Say: "What does the feature need to be testable? Let's agree on test data and environment
needs during sprint planning so QA can start on day 3."
Quality Gates — Governance Without Bureaucracy
Level 1 gate: pre-commit (developer owns)
- Linting + formatting pass
- Fast unit tests pass (< 60s)
- No secrets detected
Level 2 gate: PR merge (team owns)
- All CI tests green
- Coverage > 80%
- QA review of ACs signed off
- At least 1 code review approval
Level 3 gate: release (QA lead owns)
- Integration tests pass
- Performance benchmarks within threshold
- Security scan clean
- Exploratory testing session completed
- No open P1/P2 defects
Each gate is a checklist, not a waiting room.
Gates block bad releases; they should not block good ones.
If a gate is blocking good releases: reduce it.
If a gate is letting bad releases through: strengthen it.
QA Team Building
Hiring signals for strong QA engineers:
✓ Asks "why" about requirements (not just "what to test")
✓ Comfortable with code (reads it, writes scripts, understands architecture)
✓ Has opinions about what should NOT be tested
✓ Explains defects with root causes, not just reproduction steps
✓ Talks about risk-based testing, not 100% coverage
Red flags:
✗ "I find all the bugs" (overconfidence)
✗ Can't describe their automation framework at architecture level
✗ Treats all defects with equal urgency
✗ No interest in developer workflows or deployment process
Roles at scale:
QA Engineer: owns sprint-level testing, writes automation
Senior QA: owns test architecture, mentors, leads exploratory sessions
QA Lead: owns strategy, metrics, stakeholder communication
SDET: automation-first; can be embedded in Platform/Infra teams
Principal QA: org-wide quality strategy; hiring bar; tooling decisions
QA Roadmap Format
# QA Roadmap — Q2/Q3 2026
## Theme: Shift Left and Automation Coverage
### Q2 (May–June)
Goal: establish baseline metrics and stop the bleeding
- [ ] Define and instrument: defect escape rate, flaky test rate, coverage %
- [ ] Three Amigos sessions for all P0 features (starting Sprint 14)

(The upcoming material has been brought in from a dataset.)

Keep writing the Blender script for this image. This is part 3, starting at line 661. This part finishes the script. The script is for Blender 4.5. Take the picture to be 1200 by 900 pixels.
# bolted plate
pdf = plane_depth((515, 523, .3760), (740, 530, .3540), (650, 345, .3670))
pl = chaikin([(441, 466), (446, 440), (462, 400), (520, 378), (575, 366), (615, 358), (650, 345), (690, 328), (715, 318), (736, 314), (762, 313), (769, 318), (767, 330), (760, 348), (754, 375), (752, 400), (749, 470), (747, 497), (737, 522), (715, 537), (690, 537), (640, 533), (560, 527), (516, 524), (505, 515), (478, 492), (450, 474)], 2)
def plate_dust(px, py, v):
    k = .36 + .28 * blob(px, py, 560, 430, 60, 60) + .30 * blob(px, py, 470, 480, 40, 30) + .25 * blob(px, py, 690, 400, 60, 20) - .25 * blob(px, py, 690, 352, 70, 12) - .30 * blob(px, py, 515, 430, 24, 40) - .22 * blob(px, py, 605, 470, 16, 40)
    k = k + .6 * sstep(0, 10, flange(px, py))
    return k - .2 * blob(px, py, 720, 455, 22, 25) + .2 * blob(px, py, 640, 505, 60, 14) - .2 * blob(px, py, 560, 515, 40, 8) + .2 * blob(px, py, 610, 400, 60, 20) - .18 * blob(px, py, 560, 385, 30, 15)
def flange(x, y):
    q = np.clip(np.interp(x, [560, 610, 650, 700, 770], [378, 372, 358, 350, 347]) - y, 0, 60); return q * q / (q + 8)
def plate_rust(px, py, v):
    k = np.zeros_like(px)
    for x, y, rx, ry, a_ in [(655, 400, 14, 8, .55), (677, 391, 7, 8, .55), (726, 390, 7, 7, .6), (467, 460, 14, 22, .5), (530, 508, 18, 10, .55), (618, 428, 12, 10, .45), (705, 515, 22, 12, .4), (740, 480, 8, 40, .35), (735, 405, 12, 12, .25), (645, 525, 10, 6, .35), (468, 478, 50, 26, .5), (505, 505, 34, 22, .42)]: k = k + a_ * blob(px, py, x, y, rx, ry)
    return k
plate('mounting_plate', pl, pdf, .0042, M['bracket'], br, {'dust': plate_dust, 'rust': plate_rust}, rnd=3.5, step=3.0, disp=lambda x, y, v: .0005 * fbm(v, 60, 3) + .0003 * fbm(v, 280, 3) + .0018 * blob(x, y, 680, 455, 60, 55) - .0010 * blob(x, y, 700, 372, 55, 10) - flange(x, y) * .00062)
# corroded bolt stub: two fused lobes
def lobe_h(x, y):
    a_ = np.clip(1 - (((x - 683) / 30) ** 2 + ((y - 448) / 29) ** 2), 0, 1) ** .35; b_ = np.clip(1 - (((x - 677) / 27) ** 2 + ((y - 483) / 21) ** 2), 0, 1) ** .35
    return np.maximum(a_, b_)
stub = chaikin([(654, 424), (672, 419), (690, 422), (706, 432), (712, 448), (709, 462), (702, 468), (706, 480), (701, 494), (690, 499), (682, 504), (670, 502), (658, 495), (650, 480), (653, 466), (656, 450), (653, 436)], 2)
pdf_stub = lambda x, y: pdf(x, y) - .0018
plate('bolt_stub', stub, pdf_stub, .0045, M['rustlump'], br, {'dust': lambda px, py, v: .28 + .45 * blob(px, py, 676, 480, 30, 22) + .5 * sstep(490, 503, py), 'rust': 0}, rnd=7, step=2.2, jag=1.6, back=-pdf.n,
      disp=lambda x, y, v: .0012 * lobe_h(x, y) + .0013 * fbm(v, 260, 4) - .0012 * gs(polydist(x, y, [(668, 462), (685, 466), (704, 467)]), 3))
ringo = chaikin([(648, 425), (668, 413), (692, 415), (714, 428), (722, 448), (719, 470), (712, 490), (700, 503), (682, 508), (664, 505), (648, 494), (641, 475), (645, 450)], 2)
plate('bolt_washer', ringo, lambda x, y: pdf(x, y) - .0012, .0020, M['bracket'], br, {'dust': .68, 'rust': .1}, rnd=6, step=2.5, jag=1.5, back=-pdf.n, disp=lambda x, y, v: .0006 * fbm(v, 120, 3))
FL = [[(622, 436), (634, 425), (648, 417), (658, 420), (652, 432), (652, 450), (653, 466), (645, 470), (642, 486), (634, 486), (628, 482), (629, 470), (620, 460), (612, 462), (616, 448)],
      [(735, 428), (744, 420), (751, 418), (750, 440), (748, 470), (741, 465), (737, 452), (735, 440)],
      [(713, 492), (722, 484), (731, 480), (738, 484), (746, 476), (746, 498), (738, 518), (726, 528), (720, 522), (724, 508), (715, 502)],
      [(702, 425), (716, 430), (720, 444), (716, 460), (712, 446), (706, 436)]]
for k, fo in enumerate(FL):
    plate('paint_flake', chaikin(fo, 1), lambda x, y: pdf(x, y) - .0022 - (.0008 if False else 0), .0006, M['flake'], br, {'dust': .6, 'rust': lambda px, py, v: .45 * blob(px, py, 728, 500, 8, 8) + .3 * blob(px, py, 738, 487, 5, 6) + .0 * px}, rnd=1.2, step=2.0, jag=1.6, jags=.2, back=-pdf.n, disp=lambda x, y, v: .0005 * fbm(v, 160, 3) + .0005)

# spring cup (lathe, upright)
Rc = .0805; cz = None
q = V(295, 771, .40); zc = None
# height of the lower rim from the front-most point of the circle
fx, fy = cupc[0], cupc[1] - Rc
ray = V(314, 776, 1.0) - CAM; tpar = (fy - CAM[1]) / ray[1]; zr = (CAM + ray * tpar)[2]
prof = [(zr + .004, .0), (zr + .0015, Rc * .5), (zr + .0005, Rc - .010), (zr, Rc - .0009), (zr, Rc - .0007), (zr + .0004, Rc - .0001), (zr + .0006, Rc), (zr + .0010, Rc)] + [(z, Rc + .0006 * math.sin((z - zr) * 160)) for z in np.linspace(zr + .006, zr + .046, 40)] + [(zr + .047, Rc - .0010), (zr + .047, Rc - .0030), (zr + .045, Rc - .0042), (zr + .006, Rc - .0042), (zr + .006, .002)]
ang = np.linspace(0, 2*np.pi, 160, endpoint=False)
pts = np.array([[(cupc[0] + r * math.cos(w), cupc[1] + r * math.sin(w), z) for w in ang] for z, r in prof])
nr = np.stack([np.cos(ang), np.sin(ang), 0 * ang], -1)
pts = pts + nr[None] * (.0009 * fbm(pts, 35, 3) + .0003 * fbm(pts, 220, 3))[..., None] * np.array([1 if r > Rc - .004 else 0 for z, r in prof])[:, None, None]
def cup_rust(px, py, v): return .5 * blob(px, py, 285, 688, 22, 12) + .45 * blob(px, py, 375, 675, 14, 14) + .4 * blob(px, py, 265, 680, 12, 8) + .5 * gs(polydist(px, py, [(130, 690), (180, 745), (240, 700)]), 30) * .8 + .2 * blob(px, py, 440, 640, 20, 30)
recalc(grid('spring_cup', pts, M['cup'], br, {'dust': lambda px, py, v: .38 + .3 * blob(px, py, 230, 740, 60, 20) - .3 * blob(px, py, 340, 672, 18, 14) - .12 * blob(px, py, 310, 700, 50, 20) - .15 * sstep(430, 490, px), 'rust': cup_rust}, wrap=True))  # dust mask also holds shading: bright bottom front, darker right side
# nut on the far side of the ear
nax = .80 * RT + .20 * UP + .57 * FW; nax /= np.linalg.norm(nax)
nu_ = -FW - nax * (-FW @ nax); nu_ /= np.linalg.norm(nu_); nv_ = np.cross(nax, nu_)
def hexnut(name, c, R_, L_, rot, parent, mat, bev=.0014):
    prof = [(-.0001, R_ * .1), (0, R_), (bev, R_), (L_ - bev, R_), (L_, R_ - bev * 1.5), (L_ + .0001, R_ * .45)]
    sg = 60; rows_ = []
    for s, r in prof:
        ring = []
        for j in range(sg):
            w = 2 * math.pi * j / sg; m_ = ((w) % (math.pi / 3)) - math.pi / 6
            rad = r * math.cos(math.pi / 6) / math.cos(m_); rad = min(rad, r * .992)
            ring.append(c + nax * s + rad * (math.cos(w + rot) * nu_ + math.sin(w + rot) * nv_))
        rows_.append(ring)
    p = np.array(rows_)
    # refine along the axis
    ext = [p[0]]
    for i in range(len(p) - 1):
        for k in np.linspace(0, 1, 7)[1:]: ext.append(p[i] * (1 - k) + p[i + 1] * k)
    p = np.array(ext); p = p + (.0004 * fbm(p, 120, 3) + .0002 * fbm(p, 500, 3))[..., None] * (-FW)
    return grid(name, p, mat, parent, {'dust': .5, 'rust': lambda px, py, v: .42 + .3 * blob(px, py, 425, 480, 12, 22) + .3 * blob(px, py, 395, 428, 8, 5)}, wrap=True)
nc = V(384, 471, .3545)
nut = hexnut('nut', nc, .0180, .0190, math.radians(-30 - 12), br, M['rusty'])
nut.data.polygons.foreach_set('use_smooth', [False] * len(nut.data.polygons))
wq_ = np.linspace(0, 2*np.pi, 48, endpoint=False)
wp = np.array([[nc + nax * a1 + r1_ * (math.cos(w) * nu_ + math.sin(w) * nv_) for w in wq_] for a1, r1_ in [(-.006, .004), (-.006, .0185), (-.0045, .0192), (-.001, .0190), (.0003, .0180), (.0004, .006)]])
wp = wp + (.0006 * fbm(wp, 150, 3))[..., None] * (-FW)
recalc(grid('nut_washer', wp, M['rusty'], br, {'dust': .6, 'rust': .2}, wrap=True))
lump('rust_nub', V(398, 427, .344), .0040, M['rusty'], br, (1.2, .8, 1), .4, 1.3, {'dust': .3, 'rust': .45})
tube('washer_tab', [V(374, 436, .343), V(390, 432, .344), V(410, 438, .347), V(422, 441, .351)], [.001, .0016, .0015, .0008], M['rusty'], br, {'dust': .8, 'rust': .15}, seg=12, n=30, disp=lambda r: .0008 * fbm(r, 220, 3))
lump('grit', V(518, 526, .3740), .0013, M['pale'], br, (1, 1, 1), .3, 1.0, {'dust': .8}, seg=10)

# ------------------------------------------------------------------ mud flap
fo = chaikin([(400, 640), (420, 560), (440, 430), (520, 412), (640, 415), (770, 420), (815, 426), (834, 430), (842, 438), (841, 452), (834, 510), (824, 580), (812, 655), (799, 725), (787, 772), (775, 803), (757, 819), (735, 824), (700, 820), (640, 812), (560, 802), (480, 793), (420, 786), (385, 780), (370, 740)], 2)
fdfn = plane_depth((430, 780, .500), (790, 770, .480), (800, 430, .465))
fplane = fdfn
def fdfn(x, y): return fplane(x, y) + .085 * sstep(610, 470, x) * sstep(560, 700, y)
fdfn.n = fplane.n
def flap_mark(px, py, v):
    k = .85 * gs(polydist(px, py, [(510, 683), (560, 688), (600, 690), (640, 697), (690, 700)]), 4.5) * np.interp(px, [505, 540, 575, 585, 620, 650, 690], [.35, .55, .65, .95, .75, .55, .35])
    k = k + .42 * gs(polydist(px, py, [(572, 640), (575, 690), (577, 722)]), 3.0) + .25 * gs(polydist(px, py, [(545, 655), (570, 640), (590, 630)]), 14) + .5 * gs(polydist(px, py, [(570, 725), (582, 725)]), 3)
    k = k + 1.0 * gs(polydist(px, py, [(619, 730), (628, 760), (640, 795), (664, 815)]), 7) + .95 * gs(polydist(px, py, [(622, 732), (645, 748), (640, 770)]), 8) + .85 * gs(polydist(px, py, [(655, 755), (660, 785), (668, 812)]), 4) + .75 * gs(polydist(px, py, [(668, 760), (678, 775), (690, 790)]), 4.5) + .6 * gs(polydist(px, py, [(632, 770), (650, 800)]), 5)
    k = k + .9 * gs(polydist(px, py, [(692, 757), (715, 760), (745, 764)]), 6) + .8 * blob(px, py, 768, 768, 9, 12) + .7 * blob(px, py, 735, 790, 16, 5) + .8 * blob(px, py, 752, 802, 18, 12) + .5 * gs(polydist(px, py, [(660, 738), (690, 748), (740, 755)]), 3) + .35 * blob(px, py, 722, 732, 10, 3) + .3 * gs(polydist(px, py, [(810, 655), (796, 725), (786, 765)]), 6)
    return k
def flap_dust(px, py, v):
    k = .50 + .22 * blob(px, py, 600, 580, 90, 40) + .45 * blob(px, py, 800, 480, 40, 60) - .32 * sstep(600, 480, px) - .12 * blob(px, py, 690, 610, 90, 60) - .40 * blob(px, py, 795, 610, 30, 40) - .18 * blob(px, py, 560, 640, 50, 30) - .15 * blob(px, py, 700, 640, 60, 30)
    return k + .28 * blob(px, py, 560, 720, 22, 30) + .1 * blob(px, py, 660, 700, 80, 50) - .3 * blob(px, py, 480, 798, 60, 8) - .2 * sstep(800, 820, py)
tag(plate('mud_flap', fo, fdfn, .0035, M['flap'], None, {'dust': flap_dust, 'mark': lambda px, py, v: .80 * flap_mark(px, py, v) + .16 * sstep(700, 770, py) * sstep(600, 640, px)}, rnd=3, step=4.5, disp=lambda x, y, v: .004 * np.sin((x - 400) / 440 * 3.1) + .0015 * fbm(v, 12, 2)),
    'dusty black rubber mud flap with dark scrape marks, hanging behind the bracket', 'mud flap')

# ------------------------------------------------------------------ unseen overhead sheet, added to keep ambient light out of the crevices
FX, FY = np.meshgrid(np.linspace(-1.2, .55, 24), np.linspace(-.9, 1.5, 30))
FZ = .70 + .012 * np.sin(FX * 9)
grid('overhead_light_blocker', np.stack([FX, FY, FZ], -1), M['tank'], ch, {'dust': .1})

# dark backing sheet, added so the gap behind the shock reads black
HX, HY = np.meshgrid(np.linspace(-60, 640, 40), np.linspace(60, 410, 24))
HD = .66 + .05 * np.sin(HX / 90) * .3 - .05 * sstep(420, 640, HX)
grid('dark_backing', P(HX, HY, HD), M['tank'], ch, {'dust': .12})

- [ ] Automate 20 critical regression tests (currently manual)
- [ ] Set up Allure dashboard on CI
### Q3 (July–September)
Goal: achieve 80% automation, reduce QA bottleneck
- [ ] Complete E2E automation for all P0 journeys
- [ ] Implement synthetic monitoring on 5 critical flows
- [ ] Train all developers to own unit and integration tests
- [ ] QA time on manual regression < 20%
### Success Metrics
| Metric | Current | Q2 Target | Q3 Target |
|---|---|---|---|
| Defect escape rate | 12% | 8% | 5% |
| Automation coverage | 45% | 65% | 80% |
| QA manual regression time | 60% | 40% | 20% |
| Flaky test rate | 8% | 3% | 1% |
Connections
qa-hub · qa/qa-metrics · qa/test-strategy · qa/defect-prevention · qa/continuous-testing · qa/shift-left-testing
Open Questions
- What testing scenarios does this technique systematically miss?
- How does this approach need to change when delivery cadence moves to continuous deployment?